Quand les gardes se sont approchés, les suspects se sont précipités dans le bâtiment où se trouve le restaurant. Le local était bondé, plusieurs personnes attendaient pour avoir une table, a-t-il expliqué.

Selon Ali Arsalan, copropriétaire du restaurant qui s'appuie sur le récit de ses employés, les assaillants ont crié "Allahou Akbar" (Dieu est le plus grand) au moment où ils ont fait irruption dans le bâtiment où se trouve le Holey Artisan Backery, qui était apparemment fermé à ce moment-là, et le O'Kitchen Restaurant à l'étage.

RAFALE DE BALLES

Ils ont échangé des tirs avec les forces de l'ordre pendant plusieurs heures. Quand les policiers ont tenté d'entrer dans le bâtiment au début du siège, ils ont essuyé des tirs en rafales et des jets de grenades qui ont coûté la vie à deux policiers.

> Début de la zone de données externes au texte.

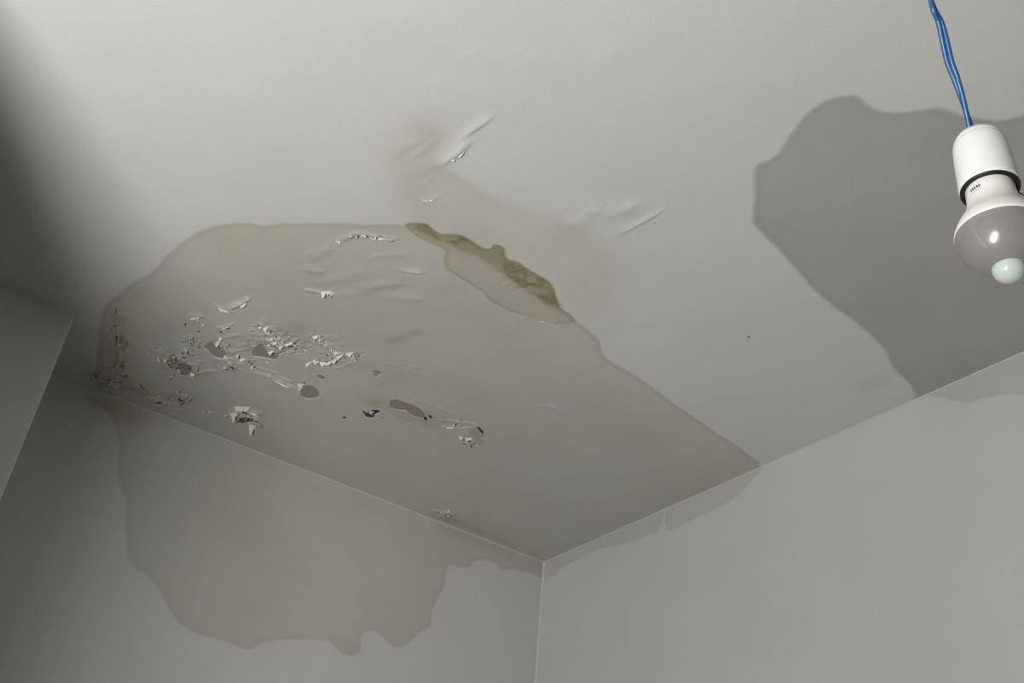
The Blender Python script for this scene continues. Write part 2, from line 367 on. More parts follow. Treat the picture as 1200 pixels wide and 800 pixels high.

Un employé du restaurant ayant réussi à s'échapper a raconté à la télévision bangladaise qu'une vingtaine de clients pour la plupart étrangers étaient attablés à ce moment-là. Du côté du personnel, il y avait 15 à 20 personnes, a-t-il ajouté.

Les violences islamistes qui secouent le Bangladesh depuis dix-huit mois ont coûté la vie à des défenseurs des libertés, des homosexuels ou des membres de minorités religieuses.

Vendredi, un prêtre hindou a été tué à coups de machette dans un temple du district de Jhinaidah, à 300 km environ au sud-ouest de Dacca.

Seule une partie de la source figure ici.